GOAL
Each line that contains the string "part" counts once; report how many such lines appear in the data, as a number only.
** BEGIN GIVEN INFORMATION **
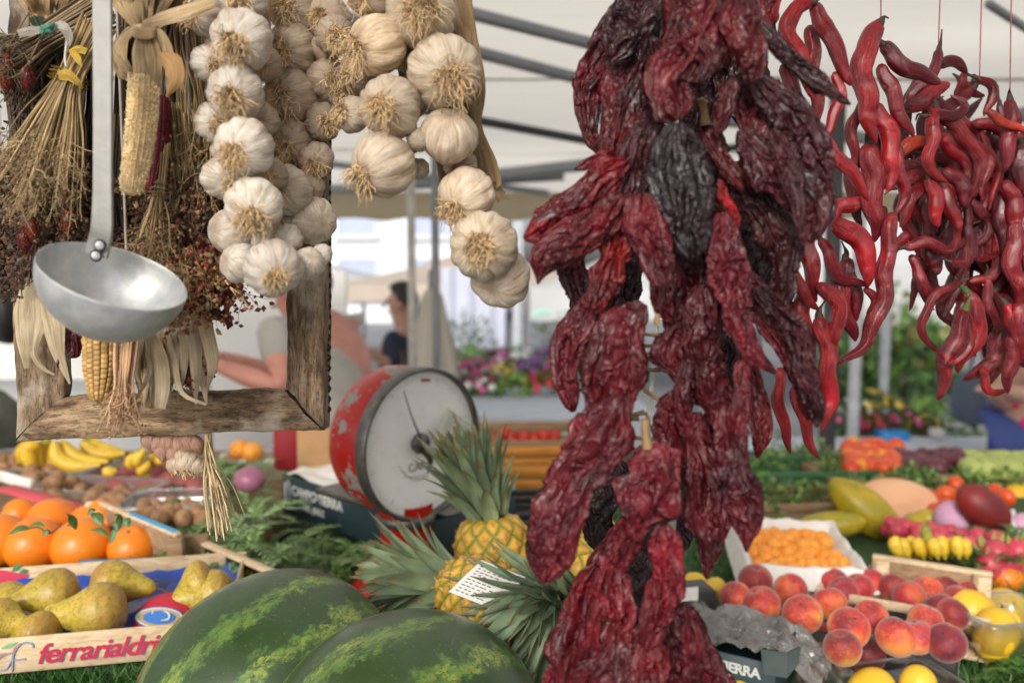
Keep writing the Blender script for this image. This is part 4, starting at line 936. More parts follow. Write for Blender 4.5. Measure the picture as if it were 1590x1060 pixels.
# yellow ribbons and green cord ends, part of nothing else: paper tag ribbons
yr = thing('yellow_ribbon', 'crumpled yellow ribbon bow on the upper herb stems', 'ribbon', P(120, 85, .70))
g = Geo(); YC = (.80, .58, .10)
husk(g, [(108, 82), (120, 76), (134, 80)], .695, [8, 12, 10], YC, m=5, ridge=.5, seed=2); husk(g, [(112, 80), (120, 92), (127, 104)], .694, [10, 12, 2], YC, m=5, ridge=.5, seed=5); husk(g, [(90, 118), (104, 116), (122, 130), (128, 138)], .688, [12, 18, 12, 4], YC, [0, -.006, -.004, 0], m=6, ridge=.4, seed=8)
mk('bow', g, MHUSK, yr)
gc = thing('green_white_cord', 'knotted green and white plastic cord around the topmost herb stems', 'cord', P(78, 50, .70))
g = Geo()
husk(g, [(28, 52), (45, 48), (66, 46)], .70, [12, 14, 10], (.62, .62, .60), m=5, ridge=.3, seed=2); husk(g, [(82, 40), (98, 42), (106, 58), (104, 72)], .70, [10, 16, 16, 8], (.66, .68, .66), [0, -.008, -.004, 0], m=6, ridge=.3, seed=3)
mk('white_strip', g, MHUSK, gc)
g = Geo()
for k in range(10): addtube(g, [P(64 + R.uniform(0, 20), 36 + R.uniform(0, 16), .70), P(74 + R.uniform(-10, 10), 46 + R.uniform(-8, 8), .688), P(64 + R.uniform(0, 20), 36 + R.uniform(0, 18), .695)], .0016, 6, 10, col=(.07, .2, .15))
addtube(g, [P(104, 62, .70), P(101, 90, .695), P(103, 104, .69)], .001, 6, 10, col=(.55, .52, .45)); mk('knot', g, MV, gc)
# ---- shallots and raffia under the frame
sh = thing('shallot_braid', 'short braid of pinkish shallots with a raffia tail below the frame', 'shallots', P(270, 660, .86))
for k, (x, y, r_) in enumerate([(232, 684, 13), (246, 690, 12), (262, 686, 14), (278, 690, 13), (294, 684, 13), (306, 690, 11), (250, 700, 11), (270, 706, 12), (286, 703, 11)]):
    g = Geo(); r = r_ * .84 / FPX; c = P(x, y, .84)
    lathe(g, [(.0004, -1.6 * r), (.35 * r, -1.3 * r), (.85 * r, -.5 * r), (r, .1 * r), (.8 * r, .8 * r), (.35 * r, 1.4 * r), (.12 * r, 2. * r)], c, tuple(nrm(A([R.uniform(-.3, .3), R.uniform(-.3, .3), 1]))), 20, fn=lambda q, h, th: (q * (1 + .05 * np.sin(5 * th)), h))
    mk('shallot', g, MG, sh, color=(.46, .27, .2))
for x, y, r_ in ((272, 722, 13), (292, 718, 18), (282, 708, 10), (308, 724, 14)): bulb(sh, x, y, r_, .83, dy=.6, hair=14, seed=x, tint=(.62, .52, .4))
g = Geo()
for k in range(46):
    a = R.gauss(0, 1); x1 = 344 + a * 12
    addtube(g, [P(322 + R.uniform(-6, 6), 660, .84), P(325 + R.uniform(-7, 7), 710, .83 + R.uniform(-.01, .01)), P(332 + a * 9, 750, .83 + R.uniform(-.01, .01)), P(x1, R.uniform(780, 840), .84 + R.uniform(-.02, .02))], [.001, .001, .0007], 4, 14, col=A([.62, .47, .27]) * R.uniform(.6, 1.2))
mk('raffia_tail', g, MV, sh)
g = Geo()
for x in (255, 300, 322): addtube(g, [P(x, 690, .86), P(x, 600, .86), A([P(x, 400, .86)[0], .86, RAILZ])], .0014, 5, 12, col=(.5, .38, .22))
mk('cord', g, MV, sh)

# ---- wooden frame
fd = .84
fr = thing('picture_frame', 'empty weathered wooden picture frame hanging behind the corn and garlic', 'picture frame', P(275, 690, fd))
def member(a0, a1, w, mat, dep=.022, seedv=0., name='frame_side', inward=1):
    """moulded bar: raised outer band, cove, inner lip; a0,a1 pixel ends on the outer edge, w pixel width inward"""
    p0, p1 = P(*a0, fd), P(*a1, fd); t = nrm(p1 - p0); dn = nrm(A([0, 1, 0]) - t * t[1]); s = nrm(np.cross(t, dn)) * inward
    W = w * fd / FPX; n = 60
    sec = [(0, .012), (0, -dep * .6), (.04, -dep * .7), (.45, -dep * .72), (.50, -dep * .55), (.56, -dep * .62), (.70, -dep * .4), (.78, -dep * .2), (.84, -dep * .3), (.94, -dep * .25), (1, -dep * .1), (1, .012), (0, .012)]
    tt = np.linspace(0, 1, n); base = p0[None] + (p1 - p0)[None] * tt[:, None]; L = np.linalg.norm(p1 - p0)
    # mitre: inner edge is shortened at both ends
    V = []
    for k, (u, v) in enumerate(sec):
        q = base.copy(); m0 = np.clip(1 - tt * L / W, 0, 1) * 0
        wob = .0016 * vnoise(np.stack([tt * L * 30 + seedv, 0 * tt + k * .7, 0 * tt], 1)) + .0008 * vnoise(np.stack([tt * L * 120, 0 * tt + k, 0 * tt + seedv], 1))
        sc = (tt - .5) * (L - 2 * W * u) + L / 2
        q = p0[None] + t[None] * sc[:, None] + s[None] * (u * W + wob)[:, None] + dn[None] * (v + wob)[:, None]
        V.append(q)
    V = np.stack(V, 1).reshape(-1, 3); g = Geo().add(V, gridq(n, len(sec)) if inward > 0 else gridq(n, len(sec))[:, ::-1])
    return mk(name, g, mat, fr)
# corners of the outer edge
BL, BR_, TR, TL = (38, 680), (508, 664), (514, -90), (22, -90)
member(BL, BR_, 62, MFRAME, inward=1, name='frame_side'); member(BR_, TR, 62, MFRAMEV, inward=1, seedv=4)
member(TL, BL, 66, MFRAMEV, inward=1, seedv=9); member(TR, TL, 60, MFRAME, inward=1, seedv=14)
g = Geo()
for k in range(44):
    y = 640 - k * 16; addtube(g, [P(510, y, fd + .006), P(513, y - 5, fd + .004), P(510, y - 9, fd + .006)], .0013, 6, 8, col=(.03, .025, .02))
mk('dark_beading', g, MV, fr)
g = Geo()
for x in (60, 480): addtube(g, [P(x, -80, fd), A([P(x, 160, fd)[0], fd, RAILZ])], .0015, 5, 6, col=(.3, .3, .3))
mk('cord', g, MV, fr)
g = Geo()
for k in range(3): box(g, (0.05, .62 + .14 * k, RAILZ + .01), (2.2, .022, .022), bev=.003)
for x in (-1.02, 1.12): box(g, (x, .76, RAILZ + .032), (.022, .36, .022), bev=.003)
mk('hanging_rail', g, MGREY, label='grey metal rack of rails from which the garlic and peppers hang', cat='rail')
# ================================================================ STALL TABLE AND GOODS
TZ = .915
def struct(name, g, mat, kind='structure', **k): return mk(name, g, mat, kind=kind, **k)
MGREENC = simple('green_mat', (.03, .075, .02), .8, var=.5, scale=60, bump=.6, bscale=300)
tb = thing('market_table', 'long market table under the fruit with green turf cloth and grey legs', 'table', (0, 1.9, 0))
g = Geo(); box(g, (.25, 1.70, TZ - .02), (3.6, 2.0, .04), bev=.004); mk('table_top', g, MGREENC, tb)
g = Geo(); box(g, (.25, .715, TZ - .22), (3.6, .02, .36), bev=.004); mk('cloth_front', g, MGREENC, tb)
for x in (-1.4, .25, 1.9):
    for y in (.85, 2.6):
        g = Geo(); box(g, (x, y, (TZ - .04) / 2), (.05, .05, TZ - .04), bev=.004); mk('leg', g, MGREY, tb)
g = Geo(); box(g, (-1.08, 1.65, TZ + .043), (1.16, 1.35, .078), bev=.006)
struct('display_step', g, MCRATEB, 'thing', label='brown wooden riser under the pear and orange crates', cat='riser')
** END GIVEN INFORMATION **
WORKED SOLUTION
2